Le entrate della Russia provenienti dalle esportazioni di energia fossile nei primi sei mesi di guerra in Ucraina hanno superato, e di molto, i costi della cosiddetta ‘operazione militare’ in Ucraina. È la conclusione di un rapporto del Centro per la ricerca sull’energia e l’aria pulita (Crea), sul calcolo delle esportazioni di petrolio, gas e carbone dal 24 febbraio al 24 agosto del 2022, basato su dati di trasporto marittimo e gasdotti.
Durante i primi sei mesi di guerra, la Russia ha guadagnato 158 miliardi di euro dalle esportazioni di combustibili fossili, contribuendo con circa 43 mld al bilancio federale. Numeri che spiegano l’aumento dei prezzi dei combustibili fossili che ha determinato per Mosca entrate attuali di gran lunga superiori al livello degli anni precedenti, nonostante la riduzione dei volumi di esportazione di quest’anno.
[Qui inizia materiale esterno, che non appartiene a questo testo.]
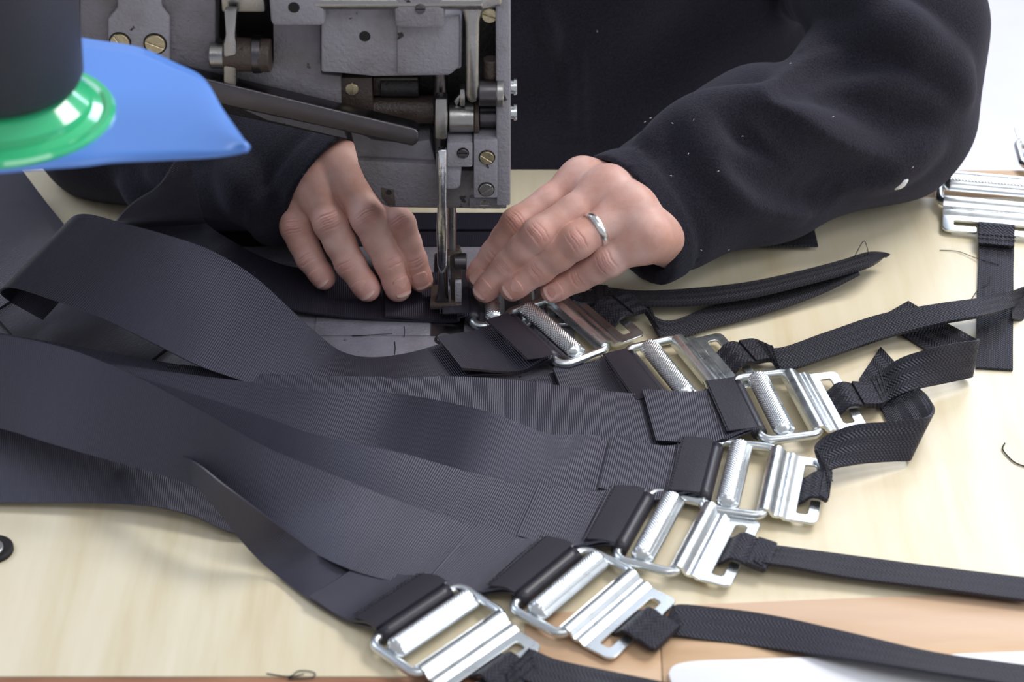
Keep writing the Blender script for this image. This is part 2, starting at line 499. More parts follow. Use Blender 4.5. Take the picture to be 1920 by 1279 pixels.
# shaft and bosses along the top
a = WY(590, 2, YF - 14); b = WY(905, 2, YF - 14)
mcyl('top_shaft', a, b, 5.2, m_steel)
for x0, x1, ang in ((508, 604, None), (740, 832, 10)):
    p = WY(x0, 8, YF - 10); q = WY(x1, 8, YF - 10)
    bs = mbox('bearing_boss', x0, -60, x1, 50 if x0 < 600 else 54, YF - 19, 20, m_castl, 3.0)
    cx, cy = (551, 14) if x0 < 600 else (788, 16)
    if ang is None: hole(cx, cy, YF - 19, 10, bs)
    else: fscrew(cx, cy, YF - 18.6, 9, 0, m_dsteel, parent=bs)
# plate with two screws and the inner shaft
bp = mbox('guide_plate', 642, 146, 697, 232, YF + 2, 8, m_brown, 0.8)
fscrew(660, 166, YF + 2, 12, 85, parent=bp, ring=False); fscrew(661, 214, YF + 2, 11, 20, parent=bp, ring=False)
a = WY(698, 205, YF + 14); b = WY(816, 205, YF + 14); mcyl('inner_shaft', a, b, 9, m_brown)
a = WY(714, 160, YF + 14); b = WY(786, 160, YF + 14); mcyl('inner_shaft', a, b, 7, m_recess)
mbox('inner_wall', 700, 146, 784, 180, YF + 10, 14, m_brown, 0.8)
# knee lever bar
P = [WY(318, 156, YF - 12), WY(380, 172, YF - 14), WY(520, 203, YF - 16), WY(660, 231, YF - 17), WY(762, 255, YF - 18)]
bm = bmesh.new()
A, B_ = np.array(P[0]), np.array(P[-1]); ax = (B_ - A) / np.linalg.norm(B_ - A); L_ = np.linalg.norm(B_ - A) + 8
up = np.cross(ax, [0, -1, 0]); up /= np.linalg.norm(up)
hh = 7.6; ol = [(0, -hh), (L_ - 3, -hh + 1), (L_ - 0.5, -hh + 3), (L_, 0), (L_ - 1, hh - 3.2), (L_ - 4, hh - 1.5), (0, hh + 1)]
add_prism(bm, [A + ax * x + (-up if up[2] < 0 else up) * z for x, z in ol], (0, 12, 0), 2.6, 3)
bm_obj('lifting_lever', bm, m_dsteel, sm)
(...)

Ma quale direzione hanno preso nel semestre osservato i combustibili fossili russi? L’Ue ne ha importato il 54%, per un valore di circa 85 miliardi di euro, seguita da Cina (34,9 mld; si consideri che la sola Germania importa in termini assoluti un valore simile a quello cinese, ma Pechino gode di prezzi calmierati), Turchia (10,7 mld), India (6,6), Giappone (2,5), Egitto (2,3) e Corea del Sud (2).